The first is to write a short 200-word story that begins with “I walked as quietly as I could into the room”, and ends with “That’s when I realized I knew”. Both of these prompts are included in the word count, and the idea is open to writing anything you like as long as it contains the sentence fragments. Lots of fun, as usual.
However, this month, the choice is yours. If you don’t feel like adding MORE to your heavy writing goals, how about sharing 200 words from your NaNo manuscript? (If you’re not doing NaNo, that’s okay. You can post a selection from your current WIP instead!) This will also count toward earning an extra entry into our monthly draw, which is a signed hardcover copy of Cristin Terrill’s ALL OUR YESTERDAYS!
All of the info on how to enter the great giveaway this month is on the YA Buccaneer’s blog, so make sure you check it out and follow the rules so that you’ll be included in the draw.
I’ve decided to use my current WIP (that stands for work-in-progress, Mom), which I’m calling I ONCE WAS LOST. I haven’t done an official synopsis for this yet, but: After losing his sight in a freak accident, the world is a difficult place for sixteen-year-old Jay Duncan to traverse. He longs for his old friends, a regular school, and a chance to continue his popular webcomic, LAZY BOY. But when he suddenly gains his vision back, he discovers maybe the life he had isn’t everything he thought it was.
The first 200 words……
“The last thing I ever saw was the back of my Uncle Murray’s head. Lucky me, huh?”
I wish it’d been something good, anything good, like a sweltering summer afternoon at Bayview Beach with cute girls lounging around in their itty-bitty bikinis. That’s something I could’ve taken with me. But nope. My last visual was stringy salt and pepper hair that needed a wash. I say it because she wants to know, but I can’t get it to surface. Nothing makes it there anymore.

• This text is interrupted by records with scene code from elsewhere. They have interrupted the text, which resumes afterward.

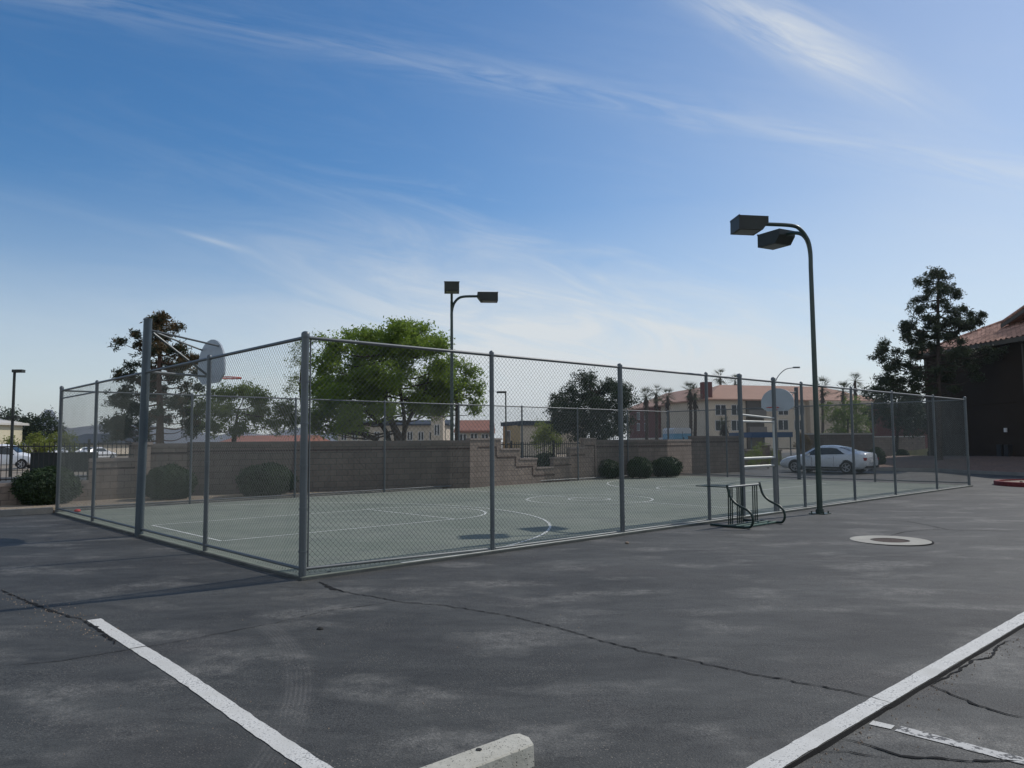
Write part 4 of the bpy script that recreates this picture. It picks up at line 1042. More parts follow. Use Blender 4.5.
# raised gable
gc = 10.6; gw = 6.7; gt = 2.6; gz0 = ze + .1 + gt * pit; gh = gw * .36
mb = MB(); mb.prism([BP(gc - gw + .5, gt, gz0 - .1), BP(gc + gw - .5, gt, gz0 - .1), BP(gc, gt, gz0 + gh - .35)], en * .2); gwall = mb.build('gable_wall', simple('gable_stucco', (.14, .075, .055), .95, 0, .1), bb, True)
for sg in (-1, 1):
    a = BP(gc + sg * gw, gt - .45, gz0 + .05); b = BP(gc, gt - .45, gz0 + .05 + gh)
    mb = MB(); mb.prism([a, b, b + en * 9, a + en * 9][::sg], (0, 0, .12)); mb.build('gable_roof', 'tile', bb, True)
    mb = MB(); mb.prism([a - en * .03 + Vector((0, 0, -.22)), b - en * .03 + Vector((0, 0, -.22)), b - en * .03 + Vector((0, 0, .02)), a - en * .03 + Vector((0, 0, .02))], en * .05); mb.build('barge_board', 'fascia', bb, True)
    MB().tube([a + Vector((0, 0, .13)), b + Vector((0, 0, .13))], .08, 8).build('edge_tiles', 'tile', bb, True)
# windows and lamp in the shade
for z0, z1 in ((3.75, 3.95), (.55, .85)):
    mb = MB(); vs = [BP(s_, t_, z) for z in (z0, z1) for s_, t_ in ((0, .46), (Lb - .46, .46), (Lb - .46, .51), (0, .51))]
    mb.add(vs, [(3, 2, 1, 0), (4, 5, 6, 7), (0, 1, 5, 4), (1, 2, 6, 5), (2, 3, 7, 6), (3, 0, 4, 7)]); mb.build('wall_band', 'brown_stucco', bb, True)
for s_ in (Lb - .8, Lb - 9.0):
    MB().tube([BP(s_, .42, .2), BP(s_, .42, ze - .3), BP(s_, .1, ze - .1)], .05, 8).build('downpipe', 'fascia', bb, True)
# wall lamp at pixel (1008,430)
def on_facade(px, py):
    r = ray(px, py); o_ = Vector((0, 0, H)); q0_ = BP(0, .5, 0); t_ = (q0_ - o_).dot(en) / r.dot(en); return o_ + r * t_
lpp = on_facade(1009, 430)
MB().tube([lpp - en * .22 + Vector((0, 0, -.12)), lpp - en * .22 + Vector((0, 0, .12))], .09, 10).build('wall_lamp', 'winframe', bb, True)
MB().tube([lpp, lpp - en * .22], .02, 6).build('lamp_bracket', 'black', bb, True)
for px in (999, 1006):
    q = on_facade(px, 452); MB().box(-.2, .2, -.5, -.1, .5, 1.35, Matrix.Translation((q.x, q.y, 0))).build('meter_box', 'black', bb, True)
# planting bed rising to the building
bp_ = [q + Vector((.11, .13, .14)) for q in kp]
top = []
for q in bp_:
    s_ = (q - E0).dot(ed); s2 = min(Lb - .3, max(2, s_ + 3)); top.append(BP(s2, .5, .68))
top[0] = BP(Lb + 2.5, -3.5, .5); top[1] = BP(Lb - .2, -.5, .6)
mb = MB()
for i in range(len(bp_) - 1):
    nn = 8
    for k in range(nn):
        a0 = bp_[i].lerp(top[i], k / nn); a1 = bp_[i].lerp(top[i], (k + 1) / nn); b0 = bp_[i + 1].lerp(top[i + 1], k / nn); b1 = bp_[i + 1].lerp(top[i + 1], (k + 1) / nn)
        f = lambda p, kk: p + Vector((0, 0, .12 * math.sin(math.pi * kk / nn)))
        mb.add([f(a0, k), f(b0, k), f(b1, k + 1), f(a1, k + 1)], [(0, 1, 2, 3)])
struct(mb.build('planting_bed', 'redsoil', smooth=True))
# pale path and grassy slope beyond the car
poly_sheet('path', [G(868, 470, .09), G(885, 466, .09), G(925, 459.5, .09), G(912, 456.8, .09), G(872, 462, .09)], 'kerb')
mb = MB(); g = [G(882, 467, .1), G(928, 459, .12), D(930, 448, 60), D(895, 452.5, 56)]
mb.add(g, [(0, 1, 2, 3)]); struct(mb.build('grassy_slope', 'drygrass'))

# ================================================================== FAR BUILDINGS
def wbox(mb, p0, p1, width, z0, z1):
    d = Vector((p1[0] - p0[0], p1[1] - p0[1], 0)).normalized(); n_ = Vector((-d.y, d.x, 0))
    a, b = Vector((p0[0], p0[1], 0)), Vector((p1[0], p1[1], 0)); vs = []
    for z in (z0, z1): vs += [q + Vector((0, 0, z)) for q in (a, b, b + n_ * width, a + n_ * width)]
    mb.add(vs, [(3, 2, 1, 0), (4, 5, 6, 7), (0, 1, 5, 4), (1, 2, 6, 5), (2, 3, 7, 6), (3, 0, 4, 7)])
    return d, n_
def hip(mb, p0, p1, width, ze, zr, ov=.8, hipped=True):
    d = Vector((p1[0] - p0[0], p1[1] - p0[1], 0)).normalized(); n_ = Vector((-d.y, d.x, 0))
    a, b = Vector((p0[0], p0[1], 0)) - (d + n_) * ov, Vector((p1[0], p1[1], 0)) + (d - n_) * ov; w = width + 2 * ov; h = w / 2 if hipped else 0
    e = [a, b, b + n_ * w, a + n_ * w]; e = [q + Vector((0, 0, ze)) for q in e]; e2 = [q - Vector((0, 0, .25)) for q in e]
    r = [a + n_ * w / 2 + d * h + Vector((0, 0, zr)), b + n_ * w / 2 - d * h + Vector((0, 0, zr))]
    mb.add(e + e2 + r, [(0, 1, 9, 8), (1, 2, 9), (2, 3, 8, 9), (3, 0, 8), (0, 4, 5, 1), (1, 5, 6, 2), (2, 6, 7, 3), (3, 7, 4, 0), (4, 7, 6, 5)])
def window(parent, p0, p1, px, py, w, h, frame='winframe'):
    s_, z = on_plane(px, py, p0, p1); d = Vector((p1[0] - p0[0], p1[1] - p0[1], 0)).normalized(); n_ = Vector((-d.y, d.x, 0))
    c = Vector((p0[0], p0[1], 0)) + d * s_ + Vector((0, 0, z)); Mx = Matrix(((d.x, n_.x, 0, c.x), (d.y, n_.y, 0, c.y), (0, 0, 1, c.z), (0, 0, 0, 1)))
    f = MB().box(-w / 2, w / 2, -.08, .02, -h / 2, h / 2, Mx).build('window', frame, parent, True)
    for sx in (-1, 1):
        MB().box(sx * w / 4 - w / 4 + .09, sx * w / 4 + w / 4 - .09, -.10, -.079, -h / 2 + .1, h / 2 - .1, Mx).build('pane', 'pane', f, True)
A0, A1, A2 = D(627, 440, 188), D(709, 440, 140), D(880, 440, 152)
apt = thing('apartment_building', 'three storey apartment building with long faded clay hip roof and maroon wing', 'building', (A1.x, A1.y, 0))
mb = MB(); A1b = A0 + (A1 - A0) * .76; wbox(mb, A0, A1b, 15, 0, 9.2); mb.build('side_wing_wall', 'grey_stucco', apt, True)
mb = MB(); wbox(mb, A1, A2, 15, 0, 9.15); mb.build('front_wall', 'white_stucco', apt, True)
mb = MB(); hip(mb, A0, A1b, 15, 9.2, 12.9); mb.build('roof', 'tile_far', apt, True)
mb = MB(); hip(mb, A1, A2, 15, 9.25, 12.5); mb.build('roof', 'tile_far', apt, True)
dd = (A1 - A0).normalized(); nn_ = Vector((-dd.y, dd.x, 0))
q0 = A0 + dd * on_plane(632, 420, A0, A1)[0] - nn_ * .6; q1 = A0 + dd * on_plane(661, 420, A0, A1)[0] - nn_ * .6; q0.z = q1.z = 0
mb = MB(); wbox(mb, q0, q1, 1.2, 2.2, 9.1); mb.build('maroon_wing', 'maroon', apt, True)
mb = MB(); wbox(mb, q0 - nn_ * .1, q1 - nn_ * .1, 1.2, 1.7, 2.25); mb.build('base_band', 'white_stucco', apt, True)
for px in (638.5, 646): 
    for py in (416, 427): window(apt, q0, q1, px, py, 2.0 if px < 640 else 1.9, 1.8)
for px, py in ((678, 411), (679, 423), (668, 412), (668, 424)): window(apt, A0, A1, px, py, 1.5, 1.5)
for px in (720.5, 736.5): 
    for py in (410, 425.5): window(apt, A1, A2, px, py, 2.3, 2.0, 'winframe')
for px in (783, 799): 
    for py in (410, 425): window(apt, A1, A2, px, py, 2.3, 2.0, 'winframe')
for px in (815, 830, 848): window(apt, A1, A2, px, 412, 1.1, 1.5, 'grey_stucco')
ds = (A2 - A1).normalized(); nS = Vector((-ds.y, ds.x, 0))
def seg(px0, px1, off): a_ = A1 + ds * on_plane(px0, 420, A1, A2)[0] + nS * off; b_ = A1 + ds * on_plane(px1, 420, A1, A2)[0] + nS * off; a_.z = b_.z = 0; return a_, b_
a_, b_ = seg(746, 763, -.35); mb = MB()
for z in (3.0, 6.1): wbox(mb, a_ - nS * .8, b_ - nS * .8, 1.1, z, z + 1.1)
mb.build('balcony', simple('balcony_grey', (.16, .15, .14), .8), apt, True)
mb = MB(); wbox(mb, a_, b_, .3, 0, 9.0); mb.build('balcony_recess', simple('recess_shade', (.09, .08, .07), .9), apt, True)  # box sits proud; its dark colour stands for the shade of the recess
a_, b_ = seg(806, 874, -1.2); mb = MB(); wbox(mb, a_, b_, 2, 0, 9.1); mb.build('end_wall', 'grey_stucco', apt, True)
c_ = D(706, 385, 141); mb = MB(); mb.box(-.9, .9, -.9, .9, -2.6, .5, Matrix.Translation(c_)); mb.build('chimney', 'maroon', apt, True)

def simple_building(name, label, pa, pb, width, zt, wall, roof=None, ridge=None, wins=(), ww=1.2, wh=1.2, ov=.5, hipped=False, loc=None):
    t = thing(name, label, 'building', (pa.x, pa.y, 0))
    mb = MB(); wbox(mb, pa, pb, width, 0, zt); mb.build('wall', wall, t, True)
    mb = MB()
    if ridge: hip(mb, pa, pb, width, zt + .02, ridge, ov, hipped)
    else:
        d, n_ = wbox(mb, pa - Vector((.3, .3, 0)), pb + Vector((.3, -.3, 0)), width + .6, zt, zt + .5)
    mb.build('roof' if ridge else 'parapet', roof, t, True)
    for px, py in wins: window(t, pa, pb, px, py, ww, wh)
    return t
simple_building('cream_building', 'cream metal sided building behind the iron fence at the far left', D(-60, 440, 80), D(22, 440, 92), 20, 4.3, 'cream', 'whitecap', 6.0)
simple_building('white_building', 'pale building with red tile roof right of the farther lamp post', D(458, 440, 96), D(489, 440, 96), 12, 3.1, 'white_stucco', 'redroof', 4.6, [(463, 438), (474, 437.5), (485, 438)], .9, 1.1)
simple_building('ochre_building', 'ochre and cream flat roofed building seen over the stepped wall', D(503, 440, 100), D(520, 440, 92), 3, 3.7, 'yellow', 'slate', None, [(509, 436.5)], 1.6, 1.6)
simple_building('tan_building', 'long low tan building behind the olive shrub', D(520.3, 440, 91), D(556, 440, 91), 12, 3.6, 'white_stucco', 'slate', None, [], 1, 1)
simple_building('grey_building', 'small grey building right of the small palm, half hidden by the dense evergreen', D(556, 440, 111), D(585, 440, 111), 10, 5.0, 'grey_stucco', 'slate', None, [(562, 430)], 1, 1)
simple_building('red_roof_building', 'low building with wide red roof behind the low rounded tree', D(222, 440, 70), D(296, 440, 70), 12, 1.75, 'cream', 'redroof', 2.5, [], 1, 1)
simple_building('white_apartments', 'row of pale apartments glimpsed under the large green tree', D(338, 440, 122), D(446, 440, 122), 12, 4.6, 'white_stucco', 'slate', 5.4, [(344 + 11 * i, 436) for i in range(9)], .9, 1.4)
tw = simple_building('stucco_tower', 'short tower of the pale apartments beside the farther lamp post', D(431, 440, 112), D(443, 440, 112), 3, 6.3, 'white_stucco', 'slate', 7.4, [(437, 430)], .8, 1.6, .6, True)
simple_building('blue_roof_building', 'building with large dark blue grey roof left of the pine', D(58, 440, 112), D(96, 440, 112), 16, 1.9, 'white_stucco', 'slate', 3.4, [], 1, 1)
simple_building('maroon_building', 'maroon building with pale bands glimpsed between the dark tree and the brown building', D(912, 440, 85), D(932, 440, 86), 6, 5.2, 'maroon', 'slate', None, [(921, 416), (921, 426)], 2.6, .5)
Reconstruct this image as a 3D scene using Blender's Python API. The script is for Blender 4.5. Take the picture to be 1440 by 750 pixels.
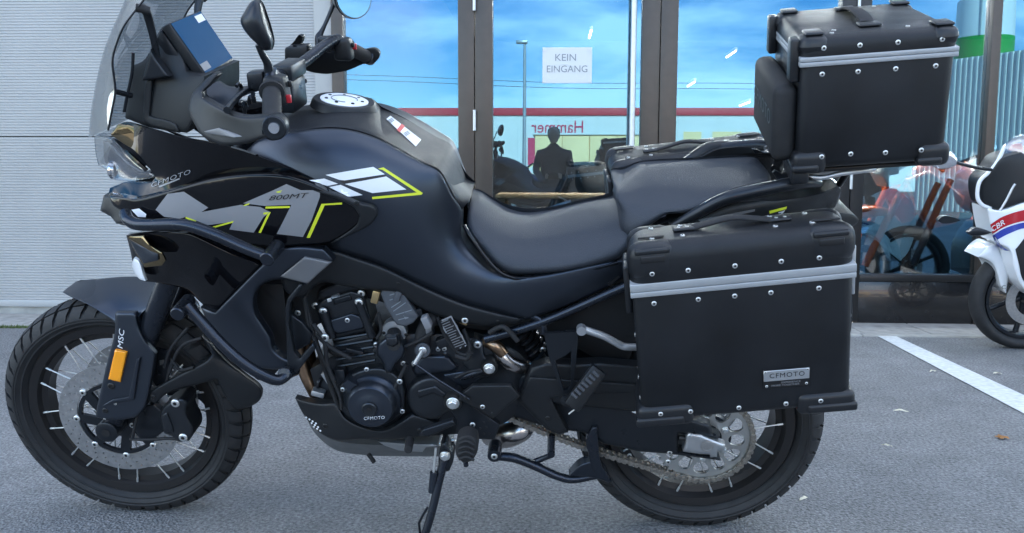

I’m a TV with no picture.
Kate jots something in her notebook. “I can think of worse things.”
She probably can, being in the journalism businesses. Okay, so she only writes for “The Women’s Daily Bread”—not exactly “Afghanistan Weekly”—but I’m sure she’s heard it all. Mom told me she did a piece about some guy who had his leg bitten off by a shark. It’s one of the reasons I let her start this whole interview thing in the first place. She’s not afraid of getting down in the trenches, which is good, ‘cause I’ve spent a lot of time there lately.”